Mintz’s analysis does allow that “the favourable tax treatment of small businesses provides substantial opportunities for high-income Canadians to avoid paying personal income tax, and to split income among family members,” a view that somewhat lines up with Trudeau’s suggestion that “a large percentage of small businesses are actually just ways for wealthier Canadians to save on their taxes.” (A review by the Canadian Press found other evidence to support Trudeau’s contention.) But Mintz’s proposal that all businesses, regardless of size, be taxed federally at a rate of 13 per cent—effectively a further cut to the corporate tax rate and an increase in the small business tax rate—does not line up with any party’s platform. The Conservatives have cut the corporate rate, but now propose to also cut the rate for small business; the New Democrats would increase the corporate rate and reduce the small business rate; the Liberals have only made vague suggestions of some allowances for small business.

This is the fun of any politician’s decision to invoke Mintz to support their view: chances are he has said or written something else that undermines one of their other positions. He supports some of the Liberal focus on infrastructure investment, but disagrees with the party’s approach to income taxes.
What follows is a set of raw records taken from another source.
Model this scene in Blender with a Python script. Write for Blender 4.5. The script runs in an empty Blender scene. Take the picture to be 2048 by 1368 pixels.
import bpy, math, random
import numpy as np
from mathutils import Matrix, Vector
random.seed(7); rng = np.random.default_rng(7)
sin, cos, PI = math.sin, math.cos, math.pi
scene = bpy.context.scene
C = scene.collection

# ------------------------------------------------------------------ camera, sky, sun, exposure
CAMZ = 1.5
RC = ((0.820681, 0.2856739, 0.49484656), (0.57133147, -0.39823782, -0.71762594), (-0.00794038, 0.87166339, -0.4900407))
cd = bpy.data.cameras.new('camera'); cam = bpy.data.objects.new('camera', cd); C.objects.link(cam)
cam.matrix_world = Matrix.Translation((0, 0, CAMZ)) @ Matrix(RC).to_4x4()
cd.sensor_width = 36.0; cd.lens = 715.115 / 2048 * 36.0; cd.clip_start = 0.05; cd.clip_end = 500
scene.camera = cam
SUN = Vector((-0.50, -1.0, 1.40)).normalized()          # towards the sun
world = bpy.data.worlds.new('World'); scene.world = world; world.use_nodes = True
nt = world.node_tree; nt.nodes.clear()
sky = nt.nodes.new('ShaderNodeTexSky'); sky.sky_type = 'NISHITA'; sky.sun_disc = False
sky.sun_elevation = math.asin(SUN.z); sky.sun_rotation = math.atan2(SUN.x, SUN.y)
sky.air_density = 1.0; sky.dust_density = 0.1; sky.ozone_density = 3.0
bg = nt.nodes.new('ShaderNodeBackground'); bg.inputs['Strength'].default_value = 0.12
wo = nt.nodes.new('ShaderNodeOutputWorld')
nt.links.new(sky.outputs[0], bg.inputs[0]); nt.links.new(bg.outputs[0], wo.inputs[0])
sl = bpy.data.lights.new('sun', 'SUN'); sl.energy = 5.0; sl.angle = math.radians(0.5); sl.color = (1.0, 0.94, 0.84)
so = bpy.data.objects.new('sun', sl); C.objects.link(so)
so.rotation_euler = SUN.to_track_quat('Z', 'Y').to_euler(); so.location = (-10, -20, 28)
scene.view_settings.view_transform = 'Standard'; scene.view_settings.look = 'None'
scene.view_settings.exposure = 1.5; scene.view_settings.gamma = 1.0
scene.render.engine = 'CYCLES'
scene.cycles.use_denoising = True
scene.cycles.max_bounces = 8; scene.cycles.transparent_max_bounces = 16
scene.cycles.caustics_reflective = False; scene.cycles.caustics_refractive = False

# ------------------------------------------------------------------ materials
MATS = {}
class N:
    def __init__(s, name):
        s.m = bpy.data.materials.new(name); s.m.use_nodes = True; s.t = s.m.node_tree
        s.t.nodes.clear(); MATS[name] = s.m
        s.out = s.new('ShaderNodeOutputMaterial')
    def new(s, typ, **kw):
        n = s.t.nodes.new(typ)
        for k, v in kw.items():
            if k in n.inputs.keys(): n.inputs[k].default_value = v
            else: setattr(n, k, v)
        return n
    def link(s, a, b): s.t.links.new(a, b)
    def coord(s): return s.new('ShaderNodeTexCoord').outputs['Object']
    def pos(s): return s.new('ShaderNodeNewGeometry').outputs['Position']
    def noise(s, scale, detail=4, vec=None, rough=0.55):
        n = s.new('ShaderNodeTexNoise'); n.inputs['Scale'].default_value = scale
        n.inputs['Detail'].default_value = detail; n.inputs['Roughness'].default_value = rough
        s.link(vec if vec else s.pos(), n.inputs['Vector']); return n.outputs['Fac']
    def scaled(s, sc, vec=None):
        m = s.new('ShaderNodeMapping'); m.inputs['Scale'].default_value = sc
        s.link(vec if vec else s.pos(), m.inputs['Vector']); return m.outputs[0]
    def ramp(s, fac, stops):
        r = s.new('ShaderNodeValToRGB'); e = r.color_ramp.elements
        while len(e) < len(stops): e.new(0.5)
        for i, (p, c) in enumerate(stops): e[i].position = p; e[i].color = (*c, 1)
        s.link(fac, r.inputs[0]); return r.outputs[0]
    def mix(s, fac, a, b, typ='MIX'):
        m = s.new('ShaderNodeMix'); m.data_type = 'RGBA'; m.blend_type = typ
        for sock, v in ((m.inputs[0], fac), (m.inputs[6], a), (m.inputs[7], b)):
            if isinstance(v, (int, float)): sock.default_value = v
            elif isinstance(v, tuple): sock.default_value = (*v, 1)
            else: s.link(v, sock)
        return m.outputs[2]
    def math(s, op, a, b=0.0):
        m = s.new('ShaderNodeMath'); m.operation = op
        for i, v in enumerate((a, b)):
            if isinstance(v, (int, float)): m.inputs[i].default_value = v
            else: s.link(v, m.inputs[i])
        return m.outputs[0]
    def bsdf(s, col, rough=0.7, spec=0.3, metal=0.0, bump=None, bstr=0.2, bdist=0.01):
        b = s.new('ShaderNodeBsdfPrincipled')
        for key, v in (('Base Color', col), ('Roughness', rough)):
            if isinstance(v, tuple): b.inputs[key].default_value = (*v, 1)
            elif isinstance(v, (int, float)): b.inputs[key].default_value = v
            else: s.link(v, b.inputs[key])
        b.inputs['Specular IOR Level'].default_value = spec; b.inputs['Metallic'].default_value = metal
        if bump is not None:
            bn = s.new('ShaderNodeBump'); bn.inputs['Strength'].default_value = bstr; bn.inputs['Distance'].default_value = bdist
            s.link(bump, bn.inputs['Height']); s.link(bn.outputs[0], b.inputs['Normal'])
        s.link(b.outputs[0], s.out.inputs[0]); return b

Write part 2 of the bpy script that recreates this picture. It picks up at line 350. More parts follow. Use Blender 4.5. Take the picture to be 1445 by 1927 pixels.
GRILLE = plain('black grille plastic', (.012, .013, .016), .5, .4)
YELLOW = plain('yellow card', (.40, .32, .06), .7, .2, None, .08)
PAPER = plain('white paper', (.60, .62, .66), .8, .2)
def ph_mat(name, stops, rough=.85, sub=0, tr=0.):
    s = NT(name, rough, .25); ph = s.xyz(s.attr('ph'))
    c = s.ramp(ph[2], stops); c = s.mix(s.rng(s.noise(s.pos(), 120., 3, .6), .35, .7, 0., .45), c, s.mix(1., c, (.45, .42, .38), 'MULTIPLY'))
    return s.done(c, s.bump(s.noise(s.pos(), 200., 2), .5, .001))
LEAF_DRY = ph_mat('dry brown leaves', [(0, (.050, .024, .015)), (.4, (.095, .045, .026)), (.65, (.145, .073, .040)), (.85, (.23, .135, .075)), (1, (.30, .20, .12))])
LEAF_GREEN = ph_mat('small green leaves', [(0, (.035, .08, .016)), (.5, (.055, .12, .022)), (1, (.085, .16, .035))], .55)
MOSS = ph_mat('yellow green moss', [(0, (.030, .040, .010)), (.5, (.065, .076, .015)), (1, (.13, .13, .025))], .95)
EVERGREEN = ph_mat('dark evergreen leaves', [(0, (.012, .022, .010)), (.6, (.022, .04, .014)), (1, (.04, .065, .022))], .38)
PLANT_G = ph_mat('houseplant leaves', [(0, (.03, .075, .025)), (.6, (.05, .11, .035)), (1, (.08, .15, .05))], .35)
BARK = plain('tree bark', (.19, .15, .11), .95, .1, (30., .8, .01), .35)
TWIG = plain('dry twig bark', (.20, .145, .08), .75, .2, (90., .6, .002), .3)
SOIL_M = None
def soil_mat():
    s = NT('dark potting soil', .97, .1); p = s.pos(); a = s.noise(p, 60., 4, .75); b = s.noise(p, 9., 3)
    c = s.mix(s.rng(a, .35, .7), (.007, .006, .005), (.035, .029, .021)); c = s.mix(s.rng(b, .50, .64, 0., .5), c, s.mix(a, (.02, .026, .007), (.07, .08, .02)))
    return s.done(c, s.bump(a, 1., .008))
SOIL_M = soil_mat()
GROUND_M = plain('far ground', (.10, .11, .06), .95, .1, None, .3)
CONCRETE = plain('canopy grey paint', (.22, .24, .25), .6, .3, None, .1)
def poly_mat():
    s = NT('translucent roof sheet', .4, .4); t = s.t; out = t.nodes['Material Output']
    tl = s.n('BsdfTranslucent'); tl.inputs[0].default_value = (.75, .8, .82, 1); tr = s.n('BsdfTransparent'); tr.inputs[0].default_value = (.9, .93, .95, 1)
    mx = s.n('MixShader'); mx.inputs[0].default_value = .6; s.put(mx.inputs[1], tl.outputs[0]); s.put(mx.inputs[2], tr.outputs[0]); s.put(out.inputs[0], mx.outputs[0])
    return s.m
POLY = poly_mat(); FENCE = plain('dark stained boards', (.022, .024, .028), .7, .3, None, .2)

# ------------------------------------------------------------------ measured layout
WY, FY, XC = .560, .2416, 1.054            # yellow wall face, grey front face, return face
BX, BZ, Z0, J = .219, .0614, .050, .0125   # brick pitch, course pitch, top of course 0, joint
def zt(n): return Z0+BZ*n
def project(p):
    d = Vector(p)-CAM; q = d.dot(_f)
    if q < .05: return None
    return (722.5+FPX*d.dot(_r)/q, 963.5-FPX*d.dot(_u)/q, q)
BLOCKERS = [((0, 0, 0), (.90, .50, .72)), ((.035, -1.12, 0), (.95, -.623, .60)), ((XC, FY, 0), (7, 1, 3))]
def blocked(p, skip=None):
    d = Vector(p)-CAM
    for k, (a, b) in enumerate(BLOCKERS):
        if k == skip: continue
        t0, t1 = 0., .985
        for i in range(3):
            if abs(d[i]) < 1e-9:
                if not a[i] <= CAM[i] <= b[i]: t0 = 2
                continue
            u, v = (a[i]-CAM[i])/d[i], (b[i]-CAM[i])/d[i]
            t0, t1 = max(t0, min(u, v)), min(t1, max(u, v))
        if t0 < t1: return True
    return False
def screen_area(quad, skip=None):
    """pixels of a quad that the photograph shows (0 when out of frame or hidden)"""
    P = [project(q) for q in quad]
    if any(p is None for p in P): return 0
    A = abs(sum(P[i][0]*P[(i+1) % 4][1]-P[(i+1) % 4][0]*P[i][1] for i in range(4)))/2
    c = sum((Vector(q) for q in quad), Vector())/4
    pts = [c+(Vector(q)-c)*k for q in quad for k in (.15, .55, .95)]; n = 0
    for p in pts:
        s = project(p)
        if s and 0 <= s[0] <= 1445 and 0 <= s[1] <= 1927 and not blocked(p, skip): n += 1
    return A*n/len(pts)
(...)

He supports the NDP’s commitment to balancing the budget, but disagrees with the proposal to increase corporate taxes. He looks favourably on the Conservative commitment to lower taxes, but criticizes the party’s preference for tax credits. He opposes supply management for the dairy and poultry sector, a policy all three parties support. He has criticized all three parties’ proposals to supplement the Canada Pension Plan.

Last fall there was briefly a dispute between Liberal critic Scott Brison and Employment Minister Jason Kenney as to whether or not Mintz supported the government’s hiring credit. (Mintz’s analysis from the time is here.) Conservatives have used his analysis to criticize carbon-pricing proposals, sidestepping the fact that Mintz has proposed a carbon tax.

“I have always believed that economists should not be afraid to explain economic facts and provide a view on policy. Someone has to discuss economic efficiency and equity. No one else can,” Mintz says. “If the views are mentioned by politicians, that is the politician’s decision.”

The voter is basically better off for Mintz’s public presence, and for the emergence of a number of economists who now regularly contribute analysis and commentary to the policy debate (including Maclean’s contributors Stephen Gordon, Mike Moffatt, Kevin Milligan, Andrew Leach, Jennifer Robson and Paul Boothe). Though as with anything a politician says or cites, one is advised to check and verify. It is also possibly useful to note that economists will sometimes disagree (or be wrong).

Ideally, the involvement of economists would compel politicians to more readily acknowledge basically useful concepts like math, evidence and expertise. But there would still be the matter of public opinion. In a recent survey, 63 per cent favoured reducing small business taxes, 63 per cent supported increasing corporate taxes substantially and 73 per cent favoured increasing incomes taxes on who earn $200,000 or more—all policies Mintz would caution against pursuing.